Of course not. Americans and Mexicans are far too civilized to commit such atrocities to avenge our “legitimate grievances.”
But Muslims? Do they have such touchy hair-triggers, and so little self-control, that a policy with which they disagree turns them into homicidal maniacs? Really? People who believe that are racists. They, not the workers in the Twin Towers, resemble Nazis. They are so eager to blame the victims and exonerate the terrorists that they fail to realize the racist implications of what they are saying.
Blame-the-victim is a really entertaining, satisfying game:
● It requires no exertion, so it pleases the lazy.
● It requires no skill, so it pleases the clumsy.
● It requires no knowledge, so it pleases the ignorant.
● It has no rules, so it pleases the undisciplined.
● It requires us to do nothing to increase our safety, but merely to feel safer.

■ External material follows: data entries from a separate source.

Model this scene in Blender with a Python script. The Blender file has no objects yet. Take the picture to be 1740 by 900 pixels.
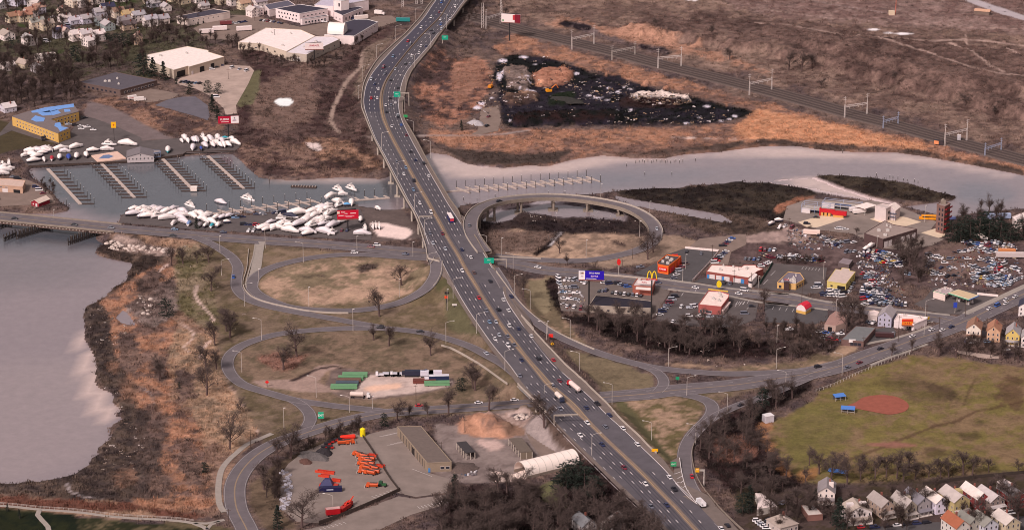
import bpy,math,random
import numpy as np
from mathutils import Vector,Matrix
rnd=random.Random(7)
S=bpy.context.scene
COL=S.collection
R=math.radians
#camera, world, sun, exposure
FPX,CH,PITCH=4600.0,579.0,R(19.5)
cam=bpy.data.objects.new('camera',bpy.data.cameras.new('camera'))
cam.data.sensor_width=36;cam.data.lens=FPX/1740*36
cam.data.clip_start=5;cam.data.clip_end=60000
cam.location=(0,0,CH);cam.rotation_euler=(math.pi/2-PITCH,0,0)
COL.objects.link(cam);S.camera=cam
SUN_EL,SUN_AZ=R(42),R(215)
w=bpy.data.worlds.new('World');S.world=w;w.use_nodes=True
nt=w.node_tree;nt.nodes.clear()
sky=nt.nodes.new('ShaderNodeTexSky');sky.sky_type='NISHITA';sky.sun_disc=False
sky.sun_elevation=SUN_EL;sky.sun_rotation=SUN_AZ
sky.air_density=1.0;sky.dust_density=4.0;sky.ozone_density=1.0
hsv=nt.nodes.new('ShaderNodeHueSaturation');hsv.inputs['Saturation'].default_value=0.25
tint=nt.nodes.new('ShaderNodeMix');tint.data_type='RGBA';tint.blend_type='MULTIPLY';tint.inputs[0].default_value=1
tint.inputs[7].default_value=(1.06,0.945,0.925,1)
bg=nt.nodes.new('ShaderNodeBackground');bg.inputs[1].default_value=0.105
wo=nt.nodes.new('ShaderNodeOutputWorld')
nt.links.new(sky.outputs[0],hsv.inputs['Color']);nt.links.new(hsv.outputs[0],tint.inputs[6])
nt.links.new(tint.outputs[2],bg.inputs[0]);nt.links.new(bg.outputs[0],wo.inputs[0])
sl=bpy.data.lights.new('sun','SUN');sl.energy=2.5;sl.angle=R(7);sl.color=(1.0,0.92,0.87)
so=bpy.data.objects.new('sun',sl);COL.objects.link(so)
sd=Vector((math.sin(SUN_AZ)*math.cos(SUN_EL),math.cos(SUN_AZ)*math.cos(SUN_EL),math.sin(SUN_EL)))
so.rotation_euler=sd.to_track_quat('Z','Y').to_euler()
so.location=(0,1500,900)
S.view_settings.view_transform='Standard';S.view_settings.look='None'
S.view_settings.exposure=0.2;S.view_settings.gamma=1.0;S.view_settings.use_curve_mapping=False;S.cycles.filter_width=1.0
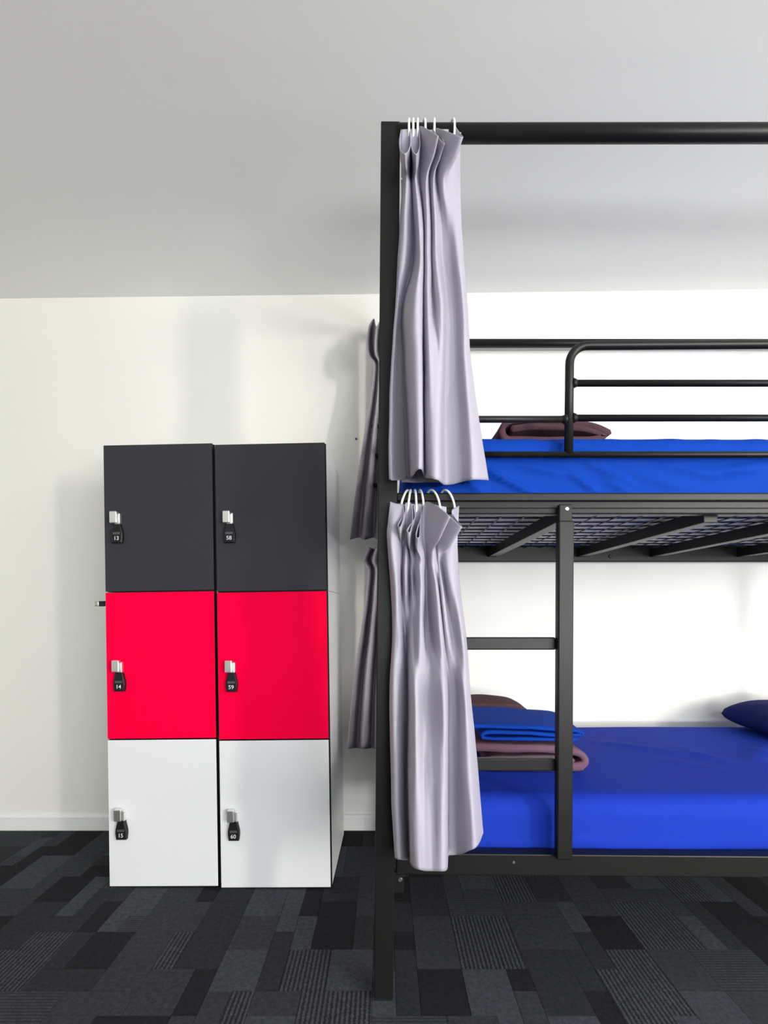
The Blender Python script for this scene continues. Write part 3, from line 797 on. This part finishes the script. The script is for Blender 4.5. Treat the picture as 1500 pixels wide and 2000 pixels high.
    R.append([(763, 1480, C0-.018), (769, 1481, C0-.026), (776, 1482, C0-.026), (783, 1482, C0-.016), (790, 1481, C0-.002), (794, 1481, C0+.008), (796, 1482, C0+.002), (797, 1482, C0-.020), (800, 1481, C0-.036), (806, 1481, C0-.046), (813, 1482, C0-.052), (820, 1482, C0-.048),
              (826, 1481, C0-.042), (832, 1481, C0-.042), (839, 1482, C0-.044), (846, 1482, C0-.046), (854, 1481, C0-.050), (862, 1481, C0-.054), (869, 1480, C0-.054), (873, 1480, C0-.044), (874, 1481, C0-.020), (876, 1482, C0+.004), (881, 1482, C0+.010), (888, 1481, C0+.006), (896, 1482, C0-.004), (906, 1482, C0-.020), (916, 1482, C0-.024), (924, 1481, C0-.014), (931, 1480, C0+.004)])
    R.append([(766, 1590, C0-.018), (772, 1591, C0-.026), (779, 1592, C0-.026), (786, 1592, C0-.014), (793, 1591, C0+.000), (797, 1591, C0+.008), (798, 1592, C0+.000), (799, 1592, C0-.024), (801, 1591, C0-.042), (806, 1591, C0-.052), (813, 1592, C0-.056), (821, 1592, C0-.056),
              (828, 1591, C0-.054), (835, 1591, C0-.054), (843, 1592, C0-.054), (850, 1592, C0-.056), (857, 1591, C0-.060), (864, 1591, C0-.062), (870, 1590, C0-.058), (873, 1590, C0-.046), (874, 1591, C0-.020), (876, 1592, C0+.004), (882, 1592, C0+.010), (891, 1591, C0+.004), (901, 1592, C0-.008), (912, 1592, C0-.024), (923, 1590, C0-.030), (933, 1588, C0-.016), (940, 1586, C0+.004)])
    R.append([(771, 1676, C0-.016), (776, 1678, C0-.026), (783, 1679, C0-.026), (790, 1680, C0-.014), (797, 1680, C0+.000), (800, 1681, C0+.008), (801, 1683, C0+.000), (802, 1687, C0-.028), (805, 1692, C0-.046), (810, 1696, C0-.056), (817, 1698, C0-.060), (824, 1700, C0-.060),
              (831, 1701, C0-.060), (838, 1701, C0-.060), (845, 1701, C0-.060), (852, 1701, C0-.062), (859, 1701, C0-.064), (865, 1701, C0-.064), (870, 1700, C0-.060), (873, 1696, C0-.046), (874, 1684, C0-.020), (876, 1671, C0+.004), (883, 1670, C0+.010), (893, 1669, C0+.004), (904, 1667, C0-.010), (916, 1662, C0-.026), (928, 1656, C0-.030), (937, 1645, C0-.016), (944, 1626, C0+.004)])
    return R
rl = [(790, -18, 14), (799, -6, 6), (811, 2, -2), (822.5, 8, -5), (846, 28, -12), (874, 28, -14)]
curtain(low_rows(), 'lavender grey curtain on white rings at the front of the lower bunk', CURT,
        [(((px - VX) * 1.37 / F, 1.3705, 1.2740), .0300, .0425, yw, ln) for px, yw, ln in rl], ring_loop,
        extra=(('heading_tape', [[(764, y, 1.3445), (790, y + 1, 1.3435), (820, y, 1.3445), (846, y + 2, 1.3435), (872, y + 6, 1.345)] for y in (984, 1015, 1045, 1080)]),),
        seed=11, per_u=6, ref=C0, deep=2.3)

# curtains of the foot end, pushed back to the rear corner: they hang from the end rails
def rear_rows(spec, n, seed):
    """spec: list of (left px, right px, py, depth near, depth far, fold amplitude px)"""
    rnd = random.Random(seed); ph = [rnd.uniform(-.25, .25) for _ in range(n)]
    R = []
    for (l, r, y, d0, d1, a, dr) in spec:
        row = []
        for k in range(n):
            t = k / (n - 1)
            alt = (1 if k % 2 else -1)
            x = l + (r - l) * t + a * ph[k]
            dd = (d0 + d1) / 2 + (d1 - d0) * 0.28 * alt + 0.05 * ph[k]
            row.append((x + alt * a * .4, y + dr * (0.5 + .5 * -alt), dd))
        R.append(row)
    return R
sp_u = [(721, 766, 622, 2.10, 2.24, 3, 16), (716, 766, 660, 2.10, 2.24, 3, 10), (719, 765, 690, 2.12, 2.24, 3, 4), (730, 764, 712, 2.16, 2.22, 2, 0), (725, 765, 770, 2.14, 2.23, 2, 0),
        (712, 766, 850, 2.12, 2.24, 3, 0), (699, 766, 940, 2.10, 2.25, 4, 0), (685, 767, 1050, 2.08, 2.26, 5, 4)]
sp_l = [(722, 766, 1072, 2.11, 2.24, 3, -4), (712, 766, 1090, 2.10, 2.24, 3, 6), (720, 765, 1112, 2.14, 2.23, 2, 2), (716, 765, 1160, 2.14, 2.23, 2, 0), (707, 766, 1230, 2.12, 2.24, 3, 0), (692, 766, 1330, 2.11, 2.24, 4, 0), (680, 767, 1461, 2.09, 2.25, 4, 2)]
curtain(rear_rows(sp_u, 7, 5), 'grey curtain behind the tall post at the foot end, upper bunk', CURT_B,
        [((0.014, y, 2.2315), .0260, .0290, 90, 0) for y in (2.15, 2.19, 2.23)], ring_loop, seed=31, per_u=6)
curtain(rear_rows(sp_l, 7, 8), 'grey curtain behind the tall post at the foot end, lower bunk', CURT_B,
        [((0.014, y, 1.262), .0260, .0330, 90, 0) for y in (2.15, 2.19, 2.23)], ring_loop, seed=37, per_u=6)

# screw left in the wall between the lockers and the bed
q = P(695.5, 857.5, WALL)
scr = mesh_obj('wall_screw', *cylinder((q.x, WALL - 0.006, q.z), (0, 1, 0), 0.0045, 0.007, 10), GREYPL, None, True)
tag(scr, 'tiny dark screw in the wall left of the bed curtain', 'screw')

● All it requires is egotism, which elevates us above the victims − not by real achievements, but merely by imagining ourselves to be superior.
● All it requires is lack of empathy, which allows us to attribute imaginary faults to the victims. So we need not feel sorry for them, much less try to help them or to prevent future victimization.
● All it requires is subconscious admiration for predators, whether they are ordinary criminals, terrorists, or wild animals. Some people envy their ruthlessness and strength.
● All it requires is subconscious fear of being like the victims. Some people despise their vulnerability and weakness.
● All it requires is moral idiocy, which prevents us from distinguishing terrorist from activist, aggressor from defender, guilty from innocent, predator from prey, or criminal from victim.
● All it requires is apathy in the presence of evil. And that is easiest of all.
What a deal! Where else can you find a game that is so satisfying, yet so easy to play? Plus it’s really cool, in both senses. It’s popular with the trendy, self-anointed “elite.” And it demonstrates cold indifference to the problems of the innocent and the vulnerable.